* **THE TASK**
Each record below must be returned exactly as shown.

(Rows from a 3D scene dataset)
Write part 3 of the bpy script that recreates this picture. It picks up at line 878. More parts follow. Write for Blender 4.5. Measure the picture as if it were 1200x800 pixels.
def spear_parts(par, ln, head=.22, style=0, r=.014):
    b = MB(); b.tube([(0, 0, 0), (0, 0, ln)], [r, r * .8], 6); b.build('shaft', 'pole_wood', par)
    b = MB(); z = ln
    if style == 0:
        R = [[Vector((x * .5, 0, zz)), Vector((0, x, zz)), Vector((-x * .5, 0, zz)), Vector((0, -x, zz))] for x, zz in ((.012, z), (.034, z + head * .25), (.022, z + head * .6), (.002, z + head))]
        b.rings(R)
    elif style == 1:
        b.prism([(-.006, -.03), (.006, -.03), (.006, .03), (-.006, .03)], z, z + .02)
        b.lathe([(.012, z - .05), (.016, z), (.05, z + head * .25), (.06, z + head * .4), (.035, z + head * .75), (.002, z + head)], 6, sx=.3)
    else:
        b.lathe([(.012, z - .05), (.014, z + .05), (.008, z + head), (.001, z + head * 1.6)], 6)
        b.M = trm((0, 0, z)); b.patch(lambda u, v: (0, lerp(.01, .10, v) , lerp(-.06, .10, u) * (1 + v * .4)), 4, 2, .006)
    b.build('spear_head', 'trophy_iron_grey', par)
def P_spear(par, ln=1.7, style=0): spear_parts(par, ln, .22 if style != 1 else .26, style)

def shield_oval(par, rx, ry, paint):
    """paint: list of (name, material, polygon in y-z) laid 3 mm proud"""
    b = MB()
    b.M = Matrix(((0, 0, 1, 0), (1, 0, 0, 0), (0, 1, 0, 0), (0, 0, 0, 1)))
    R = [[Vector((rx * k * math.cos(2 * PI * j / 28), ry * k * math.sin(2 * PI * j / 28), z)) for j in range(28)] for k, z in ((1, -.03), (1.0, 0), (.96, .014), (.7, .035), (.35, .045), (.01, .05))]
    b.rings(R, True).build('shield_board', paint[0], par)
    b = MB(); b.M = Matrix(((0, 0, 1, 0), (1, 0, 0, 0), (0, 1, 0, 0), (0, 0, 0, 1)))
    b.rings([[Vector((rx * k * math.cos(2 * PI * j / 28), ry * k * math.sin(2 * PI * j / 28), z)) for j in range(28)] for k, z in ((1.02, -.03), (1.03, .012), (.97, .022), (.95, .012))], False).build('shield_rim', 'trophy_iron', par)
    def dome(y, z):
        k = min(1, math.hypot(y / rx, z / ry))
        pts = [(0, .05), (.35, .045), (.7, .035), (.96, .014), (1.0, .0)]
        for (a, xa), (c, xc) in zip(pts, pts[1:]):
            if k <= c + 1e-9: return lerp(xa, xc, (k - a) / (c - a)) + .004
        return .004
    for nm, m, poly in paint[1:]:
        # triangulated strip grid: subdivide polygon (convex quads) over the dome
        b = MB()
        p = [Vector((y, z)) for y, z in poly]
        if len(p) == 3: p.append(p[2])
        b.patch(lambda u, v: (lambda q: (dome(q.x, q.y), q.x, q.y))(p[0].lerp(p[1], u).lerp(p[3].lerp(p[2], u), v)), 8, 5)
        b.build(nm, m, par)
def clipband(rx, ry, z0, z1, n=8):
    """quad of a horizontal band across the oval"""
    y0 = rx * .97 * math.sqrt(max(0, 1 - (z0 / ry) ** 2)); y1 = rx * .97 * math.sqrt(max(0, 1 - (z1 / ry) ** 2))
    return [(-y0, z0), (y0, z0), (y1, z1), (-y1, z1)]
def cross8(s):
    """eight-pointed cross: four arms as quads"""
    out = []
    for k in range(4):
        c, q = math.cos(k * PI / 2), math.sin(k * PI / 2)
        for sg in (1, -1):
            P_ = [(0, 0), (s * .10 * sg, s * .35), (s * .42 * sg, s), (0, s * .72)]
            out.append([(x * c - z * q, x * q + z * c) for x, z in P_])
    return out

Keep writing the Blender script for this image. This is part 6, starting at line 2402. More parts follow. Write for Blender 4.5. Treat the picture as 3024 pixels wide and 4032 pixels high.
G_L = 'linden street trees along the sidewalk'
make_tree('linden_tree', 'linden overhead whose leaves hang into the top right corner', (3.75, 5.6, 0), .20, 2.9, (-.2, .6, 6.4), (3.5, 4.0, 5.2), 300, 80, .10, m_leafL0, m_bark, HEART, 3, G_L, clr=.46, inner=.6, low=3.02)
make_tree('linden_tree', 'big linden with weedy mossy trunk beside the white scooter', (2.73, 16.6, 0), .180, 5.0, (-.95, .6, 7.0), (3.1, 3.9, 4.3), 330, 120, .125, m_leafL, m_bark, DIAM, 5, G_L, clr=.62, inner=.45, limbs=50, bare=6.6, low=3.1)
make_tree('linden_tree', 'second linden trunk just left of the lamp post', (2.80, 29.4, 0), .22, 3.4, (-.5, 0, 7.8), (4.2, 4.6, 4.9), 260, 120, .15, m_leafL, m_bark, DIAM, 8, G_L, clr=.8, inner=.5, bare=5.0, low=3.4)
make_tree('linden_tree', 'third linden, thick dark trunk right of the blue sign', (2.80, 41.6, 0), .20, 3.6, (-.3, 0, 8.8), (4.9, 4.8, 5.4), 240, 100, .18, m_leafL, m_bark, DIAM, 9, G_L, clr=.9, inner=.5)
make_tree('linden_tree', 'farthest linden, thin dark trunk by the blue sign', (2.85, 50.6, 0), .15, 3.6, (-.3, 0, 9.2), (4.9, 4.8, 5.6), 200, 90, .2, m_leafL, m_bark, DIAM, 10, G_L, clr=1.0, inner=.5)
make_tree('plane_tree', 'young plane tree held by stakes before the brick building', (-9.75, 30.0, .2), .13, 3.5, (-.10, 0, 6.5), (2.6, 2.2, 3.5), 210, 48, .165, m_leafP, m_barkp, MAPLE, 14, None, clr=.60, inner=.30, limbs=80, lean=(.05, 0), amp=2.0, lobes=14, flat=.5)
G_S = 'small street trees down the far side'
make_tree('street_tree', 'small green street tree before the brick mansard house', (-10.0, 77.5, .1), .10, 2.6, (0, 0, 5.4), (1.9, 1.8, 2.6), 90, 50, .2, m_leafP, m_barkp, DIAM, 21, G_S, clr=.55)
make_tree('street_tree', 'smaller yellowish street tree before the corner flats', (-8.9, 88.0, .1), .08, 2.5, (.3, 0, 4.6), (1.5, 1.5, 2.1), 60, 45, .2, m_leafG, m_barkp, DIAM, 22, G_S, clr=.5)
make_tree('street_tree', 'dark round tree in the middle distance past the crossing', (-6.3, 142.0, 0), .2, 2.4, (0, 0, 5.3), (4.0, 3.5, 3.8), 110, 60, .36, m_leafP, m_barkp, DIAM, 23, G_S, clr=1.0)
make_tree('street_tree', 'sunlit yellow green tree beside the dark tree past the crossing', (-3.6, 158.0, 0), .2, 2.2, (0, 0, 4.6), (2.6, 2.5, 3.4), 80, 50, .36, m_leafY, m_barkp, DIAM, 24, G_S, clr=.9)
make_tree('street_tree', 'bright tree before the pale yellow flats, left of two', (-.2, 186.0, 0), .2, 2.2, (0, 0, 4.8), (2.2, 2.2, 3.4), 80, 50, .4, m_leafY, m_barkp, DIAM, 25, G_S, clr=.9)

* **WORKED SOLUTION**
Write part 3 of the bpy script that recreates this picture. It picks up at line 878. More parts follow. Write for Blender 4.5. Measure the picture as if it were 1200x800 pixels.
def spear_parts(par, ln, head=.22, style=0, r=.014):
    b = MB(); b.tube([(0, 0, 0), (0, 0, ln)], [r, r * .8], 6); b.build('shaft', 'pole_wood', par)
    b = MB(); z = ln
    if style == 0:
        R = [[Vector((x * .5, 0, zz)), Vector((0, x, zz)), Vector((-x * .5, 0, zz)), Vector((0, -x, zz))] for x, zz in ((.012, z), (.034, z + head * .25), (.022, z + head * .6), (.002, z + head))]
        b.rings(R)
    elif style == 1:
        b.prism([(-.006, -.03), (.006, -.03), (.006, .03), (-.006, .03)], z, z + .02)
        b.lathe([(.012, z - .05), (.016, z), (.05, z + head * .25), (.06, z + head * .4), (.035, z + head * .75), (.002, z + head)], 6, sx=.3)
    else:
        b.lathe([(.012, z - .05), (.014, z + .05), (.008, z + head), (.001, z + head * 1.6)], 6)
        b.M = trm((0, 0, z)); b.patch(lambda u, v: (0, lerp(.01, .10, v) , lerp(-.06, .10, u) * (1 + v * .4)), 4, 2, .006)
    b.build('spear_head', 'trophy_iron_grey', par)
def P_spear(par, ln=1.7, style=0): spear_parts(par, ln, .22 if style != 1 else .26, style)

def shield_oval(par, rx, ry, paint):
    """paint: list of (name, material, polygon in y-z) laid 3 mm proud"""
    b = MB()
    b.M = Matrix(((0, 0, 1, 0), (1, 0, 0, 0), (0, 1, 0, 0), (0, 0, 0, 1)))
    R = [[Vector((rx * k * math.cos(2 * PI * j / 28), ry * k * math.sin(2 * PI * j / 28), z)) for j in range(28)] for k, z in ((1, -.03), (1.0, 0), (.96, .014), (.7, .035), (.35, .045), (.01, .05))]
    b.rings(R, True).build('shield_board', paint[0], par)
    b = MB(); b.M = Matrix(((0, 0, 1, 0), (1, 0, 0, 0), (0, 1, 0, 0), (0, 0, 0, 1)))
    b.rings([[Vector((rx * k * math.cos(2 * PI * j / 28), ry * k * math.sin(2 * PI * j / 28), z)) for j in range(28)] for k, z in ((1.02, -.03), (1.03, .012), (.97, .022), (.95, .012))], False).build('shield_rim', 'trophy_iron', par)
    def dome(y, z):
        k = min(1, math.hypot(y / rx, z / ry))
        pts = [(0, .05), (.35, .045), (.7, .035), (.96, .014), (1.0, .0)]
        for (a, xa), (c, xc) in zip(pts, pts[1:]):
            if k <= c + 1e-9: return lerp(xa, xc, (k - a) / (c - a)) + .004
        return .004
    for nm, m, poly in paint[1:]:
        # triangulated strip grid: subdivide polygon (convex quads) over the dome
        b = MB()
        p = [Vector((y, z)) for y, z in poly]
        if len(p) == 3: p.append(p[2])
        b.patch(lambda u, v: (lambda q: (dome(q.x, q.y), q.x, q.y))(p[0].lerp(p[1], u).lerp(p[3].lerp(p[2], u), v)), 8, 5)
        b.build(nm, m, par)
def clipband(rx, ry, z0, z1, n=8):
    """quad of a horizontal band across the oval"""
    y0 = rx * .97 * math.sqrt(max(0, 1 - (z0 / ry) ** 2)); y1 = rx * .97 * math.sqrt(max(0, 1 - (z1 / ry) ** 2))
    return [(-y0, z0), (y0, z0), (y1, z1), (-y1, z1)]
def cross8(s):
    """eight-pointed cross: four arms as quads"""
    out = []
    for k in range(4):
        c, q = math.cos(k * PI / 2), math.sin(k * PI / 2)
        for sg in (1, -1):
            P_ = [(0, 0), (s * .10 * sg, s * .35), (s * .42 * sg, s), (0, s * .72)]
            out.append([(x * c - z * q, x * q + z * c) for x, z in P_])
    return out

Keep writing the Blender script for this image. This is part 6, starting at line 2402. More parts follow. Write for Blender 4.5. Treat the picture as 3024 pixels wide and 4032 pixels high.
G_L = 'linden street trees along the sidewalk'
make_tree('linden_tree', 'linden overhead whose leaves hang into the top right corner', (3.75, 5.6, 0), .20, 2.9, (-.2, .6, 6.4), (3.5, 4.0, 5.2), 300, 80, .10, m_leafL0, m_bark, HEART, 3, G_L, clr=.46, inner=.6, low=3.02)
make_tree('linden_tree', 'big linden with weedy mossy trunk beside the white scooter', (2.73, 16.6, 0), .180, 5.0, (-.95, .6, 7.0), (3.1, 3.9, 4.3), 330, 120, .125, m_leafL, m_bark, DIAM, 5, G_L, clr=.62, inner=.45, limbs=50, bare=6.6, low=3.1)
make_tree('linden_tree', 'second linden trunk just left of the lamp post', (2.80, 29.4, 0), .22, 3.4, (-.5, 0, 7.8), (4.2, 4.6, 4.9), 260, 120, .15, m_leafL, m_bark, DIAM, 8, G_L, clr=.8, inner=.5, bare=5.0, low=3.4)
make_tree('linden_tree', 'third linden, thick dark trunk right of the blue sign', (2.80, 41.6, 0), .20, 3.6, (-.3, 0, 8.8), (4.9, 4.8, 5.4), 240, 100, .18, m_leafL, m_bark, DIAM, 9, G_L, clr=.9, inner=.5)
make_tree('linden_tree', 'farthest linden, thin dark trunk by the blue sign', (2.85, 50.6, 0), .15, 3.6, (-.3, 0, 9.2), (4.9, 4.8, 5.6), 200, 90, .2, m_leafL, m_bark, DIAM, 10, G_L, clr=1.0, inner=.5)
make_tree('plane_tree', 'young plane tree held by stakes before the brick building', (-9.75, 30.0, .2), .13, 3.5, (-.10, 0, 6.5), (2.6, 2.2, 3.5), 210, 48, .165, m_leafP, m_barkp, MAPLE, 14, None, clr=.60, inner=.30, limbs=80, lean=(.05, 0), amp=2.0, lobes=14, flat=.5)
G_S = 'small street trees down the far side'
make_tree('street_tree', 'small green street tree before the brick mansard house', (-10.0, 77.5, .1), .10, 2.6, (0, 0, 5.4), (1.9, 1.8, 2.6), 90, 50, .2, m_leafP, m_barkp, DIAM, 21, G_S, clr=.55)
make_tree('street_tree', 'smaller yellowish street tree before the corner flats', (-8.9, 88.0, .1), .08, 2.5, (.3, 0, 4.6), (1.5, 1.5, 2.1), 60, 45, .2, m_leafG, m_barkp, DIAM, 22, G_S, clr=.5)
make_tree('street_tree', 'dark round tree in the middle distance past the crossing', (-6.3, 142.0, 0), .2, 2.4, (0, 0, 5.3), (4.0, 3.5, 3.8), 110, 60, .36, m_leafP, m_barkp, DIAM, 23, G_S, clr=1.0)
make_tree('street_tree', 'sunlit yellow green tree beside the dark tree past the crossing', (-3.6, 158.0, 0), .2, 2.2, (0, 0, 4.6), (2.6, 2.5, 3.4), 80, 50, .36, m_leafY, m_barkp, DIAM, 24, G_S, clr=.9)
make_tree('street_tree', 'bright tree before the pale yellow flats, left of two', (-.2, 186.0, 0), .2, 2.2, (0, 0, 4.8), (2.2, 2.2, 3.4), 80, 50, .4, m_leafY, m_barkp, DIAM, 25, G_S, clr=.9)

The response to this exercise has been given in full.